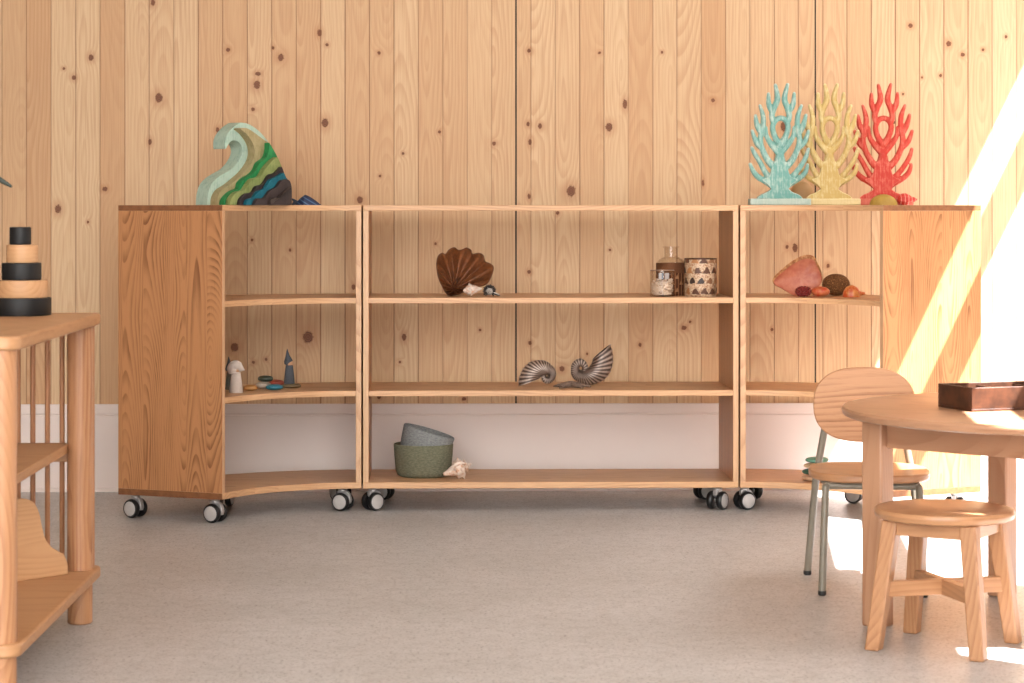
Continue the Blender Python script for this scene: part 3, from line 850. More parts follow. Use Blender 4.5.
# glass jar, wrapped bottle and mosaic holder
def glass(name):
    n = NT(name, 0.03, 0.5)
    t = n.t
    tr = t.nodes.new('ShaderNodeBsdfTransparent'); tr.inputs[0].default_value = (0.97, 0.955, 0.935, 1)
    gl = t.nodes.new('ShaderNodeBsdfGlossy'); gl.inputs['Roughness'].default_value = 0.05
    fr = t.nodes.new('ShaderNodeLayerWeight'); fr.inputs[0].default_value = 0.5
    mx = t.nodes.new('ShaderNodeMixShader')
    n.put(mx.inputs[0], n.math('ADD', n.math('MULTIPLY', n.math('POWER', fr.outputs['Facing'], 3.0), 0.45), 0.03)); t.links.new(tr.outputs[0], mx.inputs[1]); t.links.new(gl.outputs[0], mx.inputs[2])
    t.links.new(mx.outputs[0], n.out.inputs[0])
    return n.m
GLASS = glass('clear_glass')
sq = lambda Y: Y / F
def jar():
    Y = 7.44; s = sq(Y); R = 12.0 * s; h = 26 * s
    t = thing('glass_jar', 'short clear glass jar of pale shells in front of the wrapped bottle', 'jar', (px2x(662, Y), Y, S2))
    w = 0.0016
    prof = [(0.0, 0.0), (R * 0.96, 0.0), (R, 0.003), (R, h), (R - w, h), (R - w, 0.005), (0.0, 0.005)]
    mesh_obj('vessel', lathe(BM(), prof, 40, cap=False), GLASS, t, smooth=50)
    mesh_obj('rim', lathe(BM(), [(R - w - .0002, h), (R + .0006, h), (R + .0008, h + .0012), (R, h + .002), (R - w, h + .0015)], 40, cap=False), plain('jar_rim', lin(166, 130, 104), .3), t)
    # band with two blue grey marks round the jar
    n = NT('jar_band', 0.4, 0.4)
    x, y, z = n.xyz(n.obj())
    a = n.math('FRACT', n.math('MULTIPLY', n.math('ARCTAN2', y, x), 1.6))
    n.color(n.mix(n.smooth(n.math('ABSOLUTE', n.math('SUBTRACT', a, 0.5)), 0.30, 0.15), lin(170, 160, 154), lin(112, 114, 122)))
    bm = BM()
    for a0 in (-1.95, -1.45):
        N = 8
        lo, hi = [], []
        for i in range(N + 1):
            aa = a0 + 0.40 * i / N
            for L_, zz in ((lo, h * 0.68), (hi, h * 0.92)):
                L_.append(((R + .0006) * math.cos(aa), (R + .0006) * math.sin(aa), zz))
        A = [bm.verts.new(p) for p in lo]; B = [bm.verts.new(p) for p in hi]
        A2 = [bm.verts.new((p[0] * .995, p[1] * .995, p[2])) for p in lo]; B2 = [bm.verts.new((p[0] * .995, p[1] * .995, p[2])) for p in hi]
        for i in range(N):
            bm.faces.new((A[i], A[i + 1], B[i + 1], B[i])); bm.faces.new((A2[i], A2[i + 1], B2[i + 1], B2[i]))
            bm.faces.new((A[i], A[i + 1], A2[i + 1], A2[i])); bm.faces.new((B[i], B[i + 1], B2[i + 1], B2[i]))
        bm.faces.new((A[0], B[0], B2[0], A2[0])); bm.faces.new((A[-1], B[-1], B2[-1], A2[-1]))
    mesh_obj('painted_band', bm, n.m, t)
    # shells inside
    bm = BM(); rnd = random.Random(5)
    lathe(bm, [(0, .006), (R - .0085, .006), (R - .0085, h * .50), (R * .4, h * .62), (0, h * .64)], 24, cap=False)
    for i in range(110):
        a, rr = rnd.uniform(0, 2 * PI), (R - 0.007) * math.sqrt(rnd.random())
        if i % 2: rr = R - 0.0075
        zz = 0.009 + rnd.random() * h * 0.56
        q = rnd.uniform(0.0045, 0.0056)
        vs = ellipsoid(bm, (0, 0, 0), (q, q * 0.9, q * 0.62), 10, 6)
        bmesh.ops.transform(bm, matrix=Matrix.Translation((rr * math.cos(a), rr * math.sin(a), zz)) @ Matrix.Rotation(rnd.uniform(-.6, .6), 4, 'X') @ Matrix.Rotation(rnd.uniform(0, 6), 4, 'Z'), verts=vs)
    n = NT('tiny_shells', 0.6, 0.3)
    v = n.noise(n.obj(), 190, 3, 0.6)
    n.color(n.ramp(v, [(0.32, lin(170, 120, 84)), (0.44, lin(236, 214, 192)), (0.62, lin(240, 222, 204)), (0.74, lin(104, 68, 48))]))
    o = mesh_obj('shell_filling', bm, n.m, None, (px2x(662, Y), Y, S2), smooth=60)
    tag(o, 'tiny pale shells filling the short glass jar', 'shells', None, 'stuff')
jar()
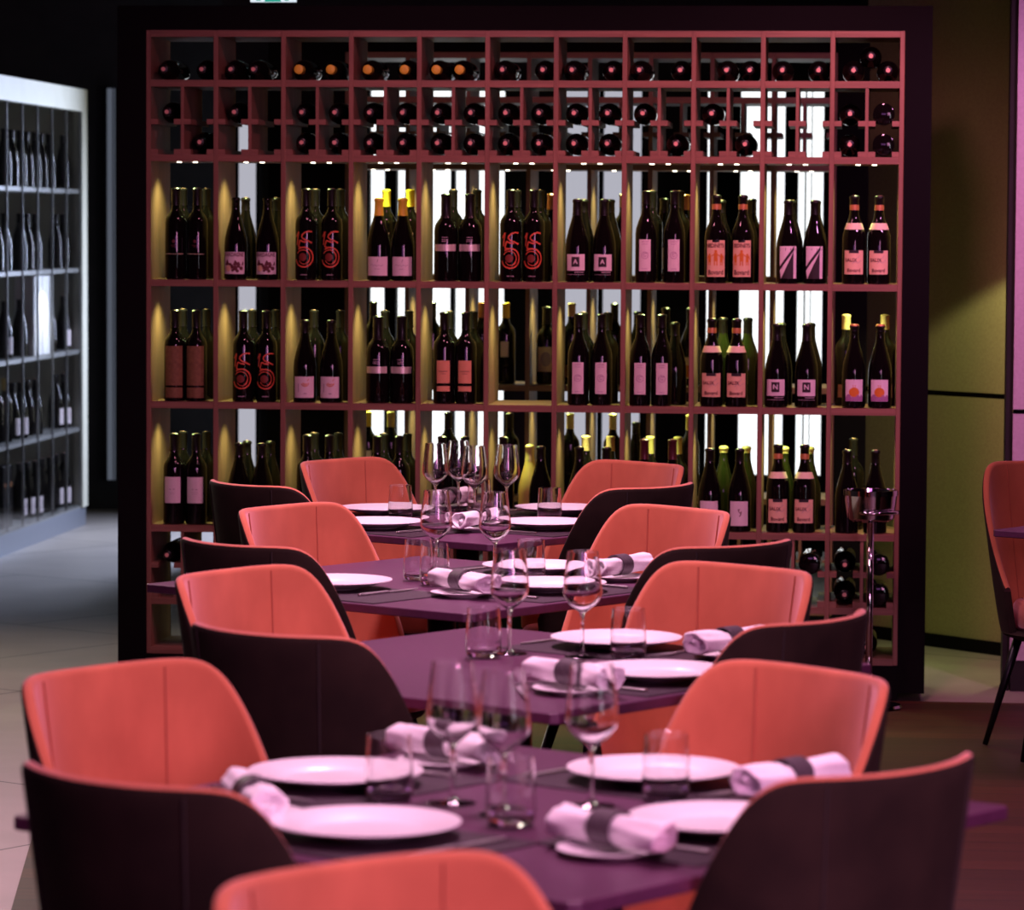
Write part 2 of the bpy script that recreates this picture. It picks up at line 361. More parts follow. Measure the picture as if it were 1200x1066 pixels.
# ------------------------------------------------------------------ bottles
PROF = {
 'bordeaux': ([(0, .004), (.030, 0), (.0365, .003), (.0372, .010), (.0372, .196), (.0350, .210), (.0270, .224), (.0180, .236), (.0148, .248), (.0142, .305), (.0155, .307), (.0155, .313), (.0120, .315), (0, .315)], .256, .0142),
 'broad': ([(0, .004), (.034, 0), (.0405, .003), (.0412, .010), (.0408, .175), (.0380, .192), (.0290, .208), (.0195, .219), (.0170, .228), (.0168, .290), (.0180, .292), (.0180, .298), (.0130, .300), (0, .300)], .235, .0168),
 'burgundy': ([(0, .004), (.032, 0), (.0395, .003), (.0400, .010), (.0400, .120), (.0378, .145), (.0310, .175), (.0225, .204), (.0168, .226), (.0150, .242), (.0143, .272), (.0162, .274), (.0162, .280), (.0130, .284), (0, .284)], .228, .0155),
 'flute': ([(0, .004), (.030, 0), (.0362, .003), (.0368, .010), (.0368, .166), (.0345, .186), (.0262, .212), (.0185, .232), (.0150, .248), (.0142, .304), (.0158, .306), (.0158, .311), (.0120, .313), (0, .313)], .268, .0144),
 'swiss': ([(0, .004), (.032, 0), (.0385, .003), (.0392, .010), (.0392, .158), (.0370, .174), (.0290, .198), (.0205, .220), (.0165, .236), (.0155, .250), (.0150, .288), (.0166, .290), (.0166, .297), (.0130, .300), (0, .300)], .248, .0152),
}
def rad(shape, z):
    pr = PROF[shape][0]
    for (r0_, z0_), (r1_, z1_) in zip(pr[1:], pr[2:]):
        if z0_ <= z <= z1_: return r0_+(r1_-r0_)*(z-z0_)/max(1e-6, z1_-z0_)
    return pr[2][0]
def wrapv(pts, r): return [(r*math.sin(x/r), -r*math.cos(x/r), z) for x, z in pts]
def patch(name, shape, x0, x1, z0, z1, m, parent, off=.0006, n=10):
    """sheet wrapped round the bottle, facing -Y"""
    v = []; f = []; zs = [z0, (z0+z1)/2, z1]
    for z in zs:
        r = rad(shape, z)+off
        v += wrapv([(x0+(x1-x0)*k/n, z) for k in range(n+1)], r)
    for j in range(2):
        for k in range(n): a = j*(n+1)+k; f.append((a, a+1, a+n+2, a+n+1))
    return mk(name, v, f, m, parent, True)
def strokes(lines, w, r):
    """polyline strokes (x,z) of width w wrapped on radius r"""
    v = []; f = []
    for ln in lines:
        ww = w
        if isinstance(ln, tuple): ln, ww = ln
        n0 = len(v)
        for i, (x, z) in enumerate(ln):
            a = ln[max(0, i-1)]; b = ln[min(len(ln)-1, i+1)]; dx, dz = b[0]-a[0], b[1]-a[1]; l = math.hypot(dx, dz) or 1
            nx, nz = -dz/l*ww/2, dx/l*ww/2
            v += wrapv([(x+nx, z+nz), (x-nx, z-nz)], r)
        for i in range(len(ln)-1): a = n0+2*i; f.append((a, a+1, a+3, a+2))
    return v, f
def arc(cx, cz, r, a0, a1, n=20, r1=None):
    r1 = r if r1 is None else r1
    return [(cx+(r+(r1-r)*k/n)*math.cos(R(a0+(a1-a0)*k/n)), cz+(r+(r1-r)*k/n)*math.sin(R(a0+(a1-a0)*k/n))) for k in range(n+1)]
def disc(cx, cz, r, R_, n=18, squash=1):
    pts = [(cx, cz)]+[(cx+q*r*math.cos(2*math.pi*k/n), cz+squash*q*r*math.sin(2*math.pi*k/n)) for q in (.5, 1) for k in range(n)]
    f = [(0, 1+k, 1+(k+1) % n) for k in range(n)]+[(1+k, 1+n+k, 1+n+(k+1) % n, 1+(k+1) % n) for k in range(n)]
    return wrapv(pts, R_), f
def rect(x0, x1, z0, z1, R_, n=6):
    v = wrapv([(x0+(x1-x0)*k/n, z) for z in (z0, z1) for k in range(n+1)], R_)
    return v, [(k, k+1, k+n+2, k+n+1) for k in range(n)]
TXT = {}
def text2d(s):
    if s not in TXT:
        cu = bpy.data.curves.new('t', 'FONT'); cu.body = s; cu.align_x = 'CENTER'; cu.align_y = 'CENTER'; cu.resolution_u = 3; cu.offset = .018
        ob = bpy.data.objects.new('t', cu); COL.objects.link(ob); dg = bpy.context.evaluated_depsgraph_get()
        me = bpy.data.meshes.new_from_object(ob.evaluated_get(dg)); TXT[s] = ([(v.co.x, v.co.y) for v in me.vertices], [tuple(p.vertices) for p in me.polygons])
        bpy.data.objects.remove(ob); bpy.data.meshes.remove(me); bpy.data.curves.remove(cu)
    return TXT[s]
def lettering(s, width, cz, R_, cx=0, hscale=1.0):
    v, f = text2d(s); xs = [p[0] for p in v]; k = width/(max(xs)-min(xs)); mx = (max(xs)+min(xs))/2
    return wrapv([(cx+(x-mx)*k, cz+y*k*hscale) for x, y in v], R_), f
def art(name, parts, m, parent):
    g = G()
    for v, f in parts: g.add(v, f)
    return g.obj(name, m, parent)

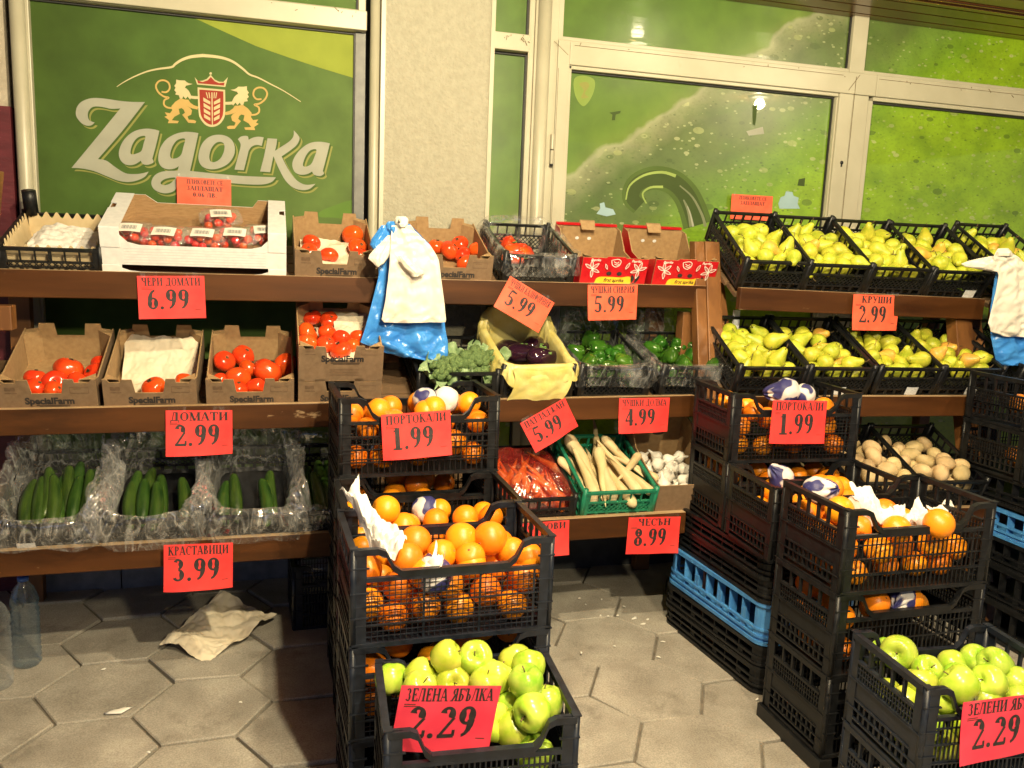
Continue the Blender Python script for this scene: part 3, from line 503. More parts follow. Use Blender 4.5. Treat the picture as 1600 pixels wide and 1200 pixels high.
# ================================================================== LETTERING (stroke-built serif capitals)
TK, TN = .215, .088
def arcs(cx, cy, rx, ry, a0, a1): return ('a', cx, cy, rx, ry, a0, a1)
def ser(*xs): return [('s', x, y) for x, y in xs]
GL = {
 'А': (.80, [('d', .08, 0, .36, 1, TN), ('d', .38, 1, .68, 0, TK), ('h', .2, .6, .32)] + ser((.1, 0), (.68, 0))),
 'Б': (.70, [('v', .2, 0, 1), ('h', .2, .62, .965), ('w', .61, .8, 1), ('a', .32, .285, .31, .285, -90, 90), ('h', .2, .33, .03), ('h', .2, .33, .54)] + ser((.15, 0))),
 'В': (.72, [('v', .2, 0, 1), ('a', .34, .27, .3, .27, -90, 90), ('a', .32, .765, .25, .235, -90, 90), ('h', .1, .34, .03), ('h', .2, .34, .53), ('h', .1, .33, .97)]),
 'Д': (.86, [('d', .2, .05, .36, 1, TN), ('v', .6, .05, 1), ('h', .28, .68, .965), ('h', .06, .8, .05), ('w', .09, -.2, .05), ('w', .77, -.2, .05)]),
 'Е': (.70, [('v', .2, 0, 1), ('h', .08, .6, .967), ('h', .08, .63, .033), ('h', .2, .45, .52), ('w', .58, .78, 1), ('w', .61, 0, .24), ('w', .45, .41, .63)]),
 'Ж': (1.12, [('v', .56, 0, 1), ('d', .16, 0, .52, .52, .13), ('d', .96, 0, .6, .52, .13), ('d', .2, .97, .54, .5, TN), ('d', .92, .97, .58, .5, TN)] + ser((.14, 0), (.98, 0), (.56, 0), (.56, 1), (.18, 1), (.94, 1))),
 'З': (.62, [('a', .26, .755, .25, .245, -88, 150), ('a', .26, .275, .28, .275, -150, 88)]),
 'И': (.90, [('v', .2, 0, 1), ('v', .7, 0, 1), ('d', .22, .1, .68, .9, TN)] + ser((.2, 0), (.2, 1), (.7, 0), (.7, 1))),
 'К': (.82, [('v', .2, 0, 1), ('d', .25, .45, .62, 1, TN), ('d', .36, .58, .68, 0, TK)] + ser((.2, 0), (.2, 1), (.62, 1), (.7, 0))),
 'Л': (.80, [('d', .12, .03, .30, 1, TN), ('v', .6, 0, 1), ('h', .22, .68, .965), ('b', .1, .06)] + ser((.6, 0))),
 'М': (1.02, [('w', .15, 0, 1), ('d', .17, 1, .48, 0, TK), ('d', .5, 0, .82, 1, TN), ('v', .84, 0, 1)] + ser((.13, 0), (.84, 0), (.1, 1), (.88, 1))),
 'Н': (.90, [('v', .2, 0, 1), ('v', .7, 0, 1), ('h', .2, .7, .51)] + ser((.2, 0), (.2, 1), (.7, 0), (.7, 1))),
 'О': (.84, [('a', .42, .5, .38, .51, 0, 360)]),
 'П': (.88, [('v', .2, 0, 1), ('v', .68, 0, 1), ('h', .06, .82, .965)] + ser((.2, 0), (.68, 0))),
 'Р': (.70, [('v', .2, 0, 1), ('a', .33, .73, .29, .27, -90, 90), ('h', .1, .34, .97), ('h', .2, .34, .49)] + ser((.2, 0))),
 'С': (.76, [('a', .42, .5, .38, .51, 52, 308), ('w', .68, .68, .98)]),
 'Т': (.78, [('v', .39, 0, 1), ('h', .05, .73, .965), ('w', .07, .72, 1), ('w', .71, .72, 1)] + ser((.39, 0))),
 'У': (.76, [('d', .14, 1, .42, .36, TK), ('d', .66, 1, .32, .02, TN), ('b', .26, .07)] + ser((.14, 1), (.64, 1))),
 'Ф': (.90, [('v', .45, 0, 1), ('a', .45, .52, .38, .31, 0, 360)] + ser((.45, 0), (.45, 1))),
 'Ц': (.90, [('v', .2, 0, 1), ('v', .66, 0, 1), ('h', .1, .82, .033), ('w', .82, -.2, .05)] + ser((.2, 1), (.66, 1))),
 'Ч': (.82, [('v', .6, 0, 1), ('v', .17, .62, 1), ('a', .42, .66, .25, .2, 180, 270), ('h', .4, .6, .48)] + ser((.6, 0), (.6, 1), (.17, 1))),
 'Ш': (1.10, [('v', .18, 0, 1), ('v', .54, 0, 1), ('v', .90, 0, 1), ('h', .08, 1., .033)] + ser((.18, 1), (.54, 1), (.90, 1))),
 'Щ': (1.14, [('v', .18, 0, 1), ('v', .54, 0, 1), ('v', .90, 0, 1), ('h', .08, 1.06, .033), ('w', 1.06, -.2, .05)] + ser((.18, 1), (.54, 1), (.90, 1))),
 'Ъ': (.80, [('h', .05, .34, .965), ('w', .07, .74, 1), ('v', .32, 0, 1), ('a', .44, .28, .28, .28, -90, 90), ('h', .2, .45, .03), ('h', .3, .45, .53)]),
 'Я': (.76, [('v', .58, 0, 1), ('a', .44, .735, .29, .265, 90, 270), ('h', .43, .68, .97), ('h', .43, .6, .5), ('d', .14, 0, .46, .52, TK)] + ser((.58, 0), (.1, 0))),
 '0': (.58, [('a', .29, .5, .25, .51, 0, 360)]),
 '1': (.58, [('v', .31, 0, 1), ('d', .14, .82, .29, .955, TN), ('h', .1, .52, .025)]),
 '2': (.58, [('a', .27, .735, .235, .265, -28, 165), ('d', .09, .05, .46, .62, .11), ('t', .05, .53, 0, .12), ('w', .51, .05, .25)]),
 '3': (.58, [('a', .25, .755, .22, .245, -88, 150), ('a', .25, .275, .26, .275, -150, 88)]),
 '4': (.58, [('v', .39, 0, 1), ('d', .06, .30, .38, .97, TN), ('t', .03, .55, .24, .33)]),
 '5': (.58, [('t', .15, .52, .87, .99), ('d', .11, .50, .16, .95, TN), ('a', .25, .305, .27, .305, -150, 118)]),
 '6': (.58, [('a', .30, .30, .25, .30, 0, 360), ('a', .46, .42, .40, .58, 100, 178)]),
 '8': (.58, [('a', .29, .265, .25, .265, 0, 360), ('a', .29, .765, .215, .235, 0, 360)]),
 '9': (.58, [('a', .28, .70, .25, .30, 0, 360), ('a', .12, .58, .40, .58, -80, -2)]),
 '.': (.30, [('o', .14, .075, .085)]), ' ': (.36, []),
}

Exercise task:
In the entries above, identify every line with the word "this". Copy those lines.

Written answer:
Continue the Blender Python script for this scene: part 3, from line 850. More parts follow. Use Blender 4.5.
Write part 2 of the bpy script that recreates this picture. It picks up at line 361. More parts follow. Measure the picture as if it were 1200x1066 pixels.
Continue the Blender Python script for this scene: part 3, from line 503. More parts follow. Use Blender 4.5. Treat the picture as 1600 pixels wide and 1200 pixels high.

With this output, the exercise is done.